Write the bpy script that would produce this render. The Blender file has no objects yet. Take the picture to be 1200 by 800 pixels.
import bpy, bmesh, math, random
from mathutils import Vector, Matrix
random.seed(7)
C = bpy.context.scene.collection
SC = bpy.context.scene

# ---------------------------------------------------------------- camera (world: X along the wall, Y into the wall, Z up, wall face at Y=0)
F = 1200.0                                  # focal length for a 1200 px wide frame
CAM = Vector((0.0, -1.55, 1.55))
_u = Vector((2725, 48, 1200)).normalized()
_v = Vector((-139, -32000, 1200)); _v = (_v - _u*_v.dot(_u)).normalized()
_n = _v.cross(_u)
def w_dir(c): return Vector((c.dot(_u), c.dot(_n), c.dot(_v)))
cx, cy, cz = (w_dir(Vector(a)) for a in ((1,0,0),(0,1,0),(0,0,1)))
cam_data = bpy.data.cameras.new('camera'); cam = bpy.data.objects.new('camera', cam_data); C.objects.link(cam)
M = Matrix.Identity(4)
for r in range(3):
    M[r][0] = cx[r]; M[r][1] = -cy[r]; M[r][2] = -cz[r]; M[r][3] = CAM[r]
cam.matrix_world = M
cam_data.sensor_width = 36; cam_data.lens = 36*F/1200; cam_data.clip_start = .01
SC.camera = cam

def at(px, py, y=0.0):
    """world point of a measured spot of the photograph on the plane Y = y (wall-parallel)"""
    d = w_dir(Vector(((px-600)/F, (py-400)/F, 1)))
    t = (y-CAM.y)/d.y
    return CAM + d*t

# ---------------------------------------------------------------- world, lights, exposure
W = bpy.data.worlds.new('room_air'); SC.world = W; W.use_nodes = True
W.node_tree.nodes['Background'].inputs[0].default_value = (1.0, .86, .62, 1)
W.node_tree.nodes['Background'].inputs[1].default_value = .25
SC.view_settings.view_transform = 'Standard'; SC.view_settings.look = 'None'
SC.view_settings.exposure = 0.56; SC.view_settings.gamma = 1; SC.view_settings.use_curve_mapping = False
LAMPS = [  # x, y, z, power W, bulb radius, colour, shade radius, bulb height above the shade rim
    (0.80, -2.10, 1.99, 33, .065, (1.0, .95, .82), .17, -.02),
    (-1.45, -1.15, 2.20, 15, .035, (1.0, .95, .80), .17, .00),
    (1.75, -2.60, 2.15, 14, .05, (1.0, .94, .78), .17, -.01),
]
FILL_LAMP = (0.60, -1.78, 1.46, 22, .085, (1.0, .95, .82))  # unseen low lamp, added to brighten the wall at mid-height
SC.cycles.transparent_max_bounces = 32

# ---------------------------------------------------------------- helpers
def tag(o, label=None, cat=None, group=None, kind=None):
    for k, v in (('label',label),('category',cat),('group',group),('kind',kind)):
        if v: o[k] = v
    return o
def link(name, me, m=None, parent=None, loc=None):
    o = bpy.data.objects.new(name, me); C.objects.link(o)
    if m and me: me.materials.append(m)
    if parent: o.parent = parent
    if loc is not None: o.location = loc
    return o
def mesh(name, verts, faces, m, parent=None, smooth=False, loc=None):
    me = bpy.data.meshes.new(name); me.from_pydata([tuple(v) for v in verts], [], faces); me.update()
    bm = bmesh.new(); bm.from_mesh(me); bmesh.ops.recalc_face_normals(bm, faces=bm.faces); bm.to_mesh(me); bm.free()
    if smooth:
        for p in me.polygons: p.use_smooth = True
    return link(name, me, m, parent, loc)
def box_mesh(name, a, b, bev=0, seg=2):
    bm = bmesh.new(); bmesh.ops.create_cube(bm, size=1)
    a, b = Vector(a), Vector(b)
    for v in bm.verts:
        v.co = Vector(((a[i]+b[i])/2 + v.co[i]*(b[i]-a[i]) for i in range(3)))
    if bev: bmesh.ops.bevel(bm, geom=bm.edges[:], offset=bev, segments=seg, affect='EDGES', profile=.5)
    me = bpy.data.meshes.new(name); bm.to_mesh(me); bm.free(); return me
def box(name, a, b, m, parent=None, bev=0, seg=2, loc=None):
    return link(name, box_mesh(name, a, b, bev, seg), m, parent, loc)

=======

TASK TO CARRY OUT ▸ Take the listing above and write it out again exactly.

RESULT BELOW ▸
Write the bpy script that would produce this render. The Blender file has no objects yet. Take the picture to be 1200 by 800 pixels.
import bpy, bmesh, math, random
from mathutils import Vector, Matrix
random.seed(7)
C = bpy.context.scene.collection
SC = bpy.context.scene

# ---------------------------------------------------------------- camera (world: X along the wall, Y into the wall, Z up, wall face at Y=0)
F = 1200.0                                  # focal length for a 1200 px wide frame
CAM = Vector((0.0, -1.55, 1.55))
_u = Vector((2725, 48, 1200)).normalized()
_v = Vector((-139, -32000, 1200)); _v = (_v - _u*_v.dot(_u)).normalized()
_n = _v.cross(_u)
def w_dir(c): return Vector((c.dot(_u), c.dot(_n), c.dot(_v)))
cx, cy, cz = (w_dir(Vector(a)) for a in ((1,0,0),(0,1,0),(0,0,1)))
cam_data = bpy.data.cameras.new('camera'); cam = bpy.data.objects.new('camera', cam_data); C.objects.link(cam)
M = Matrix.Identity(4)
for r in range(3):
    M[r][0] = cx[r]; M[r][1] = -cy[r]; M[r][2] = -cz[r]; M[r][3] = CAM[r]
cam.matrix_world = M
cam_data.sensor_width = 36; cam_data.lens = 36*F/1200; cam_data.clip_start = .01
SC.camera = cam

def at(px, py, y=0.0):
    """world point of a measured spot of the photograph on the plane Y = y (wall-parallel)"""
    d = w_dir(Vector(((px-600)/F, (py-400)/F, 1)))
    t = (y-CAM.y)/d.y
    return CAM + d*t

# ---------------------------------------------------------------- world, lights, exposure
W = bpy.data.worlds.new('room_air'); SC.world = W; W.use_nodes = True
W.node_tree.nodes['Background'].inputs[0].default_value = (1.0, .86, .62, 1)
W.node_tree.nodes['Background'].inputs[1].default_value = .25
SC.view_settings.view_transform = 'Standard'; SC.view_settings.look = 'None'
SC.view_settings.exposure = 0.56; SC.view_settings.gamma = 1; SC.view_settings.use_curve_mapping = False
LAMPS = [  # x, y, z, power W, bulb radius, colour, shade radius, bulb height above the shade rim
    (0.80, -2.10, 1.99, 33, .065, (1.0, .95, .82), .17, -.02),
    (-1.45, -1.15, 2.20, 15, .035, (1.0, .95, .80), .17, .00),
    (1.75, -2.60, 2.15, 14, .05, (1.0, .94, .78), .17, -.01),
]
FILL_LAMP = (0.60, -1.78, 1.46, 22, .085, (1.0, .95, .82))  # unseen low lamp, added to brighten the wall at mid-height
SC.cycles.transparent_max_bounces = 32

# ---------------------------------------------------------------- helpers
def tag(o, label=None, cat=None, group=None, kind=None):
    for k, v in (('label',label),('category',cat),('group',group),('kind',kind)):
        if v: o[k] = v
    return o
def link(name, me, m=None, parent=None, loc=None):
    o = bpy.data.objects.new(name, me); C.objects.link(o)
    if m and me: me.materials.append(m)
    if parent: o.parent = parent
    if loc is not None: o.location = loc
    return o
def mesh(name, verts, faces, m, parent=None, smooth=False, loc=None):
    me = bpy.data.meshes.new(name); me.from_pydata([tuple(v) for v in verts], [], faces); me.update()
    bm = bmesh.new(); bm.from_mesh(me); bmesh.ops.recalc_face_normals(bm, faces=bm.faces); bm.to_mesh(me); bm.free()
    if smooth:
        for p in me.polygons: p.use_smooth = True
    return link(name, me, m, parent, loc)
def box_mesh(name, a, b, bev=0, seg=2):
    bm = bmesh.new(); bmesh.ops.create_cube(bm, size=1)
    a, b = Vector(a), Vector(b)
    for v in bm.verts:
        v.co = Vector(((a[i]+b[i])/2 + v.co[i]*(b[i]-a[i]) for i in range(3)))
    if bev: bmesh.ops.bevel(bm, geom=bm.edges[:], offset=bev, segments=seg, affect='EDGES', profile=.5)
    me = bpy.data.meshes.new(name); bm.to_mesh(me); bm.free(); return me
def box(name, a, b, m, parent=None, bev=0, seg=2, loc=None):
    return link(name, box_mesh(name, a, b, bev, seg), m, parent, loc)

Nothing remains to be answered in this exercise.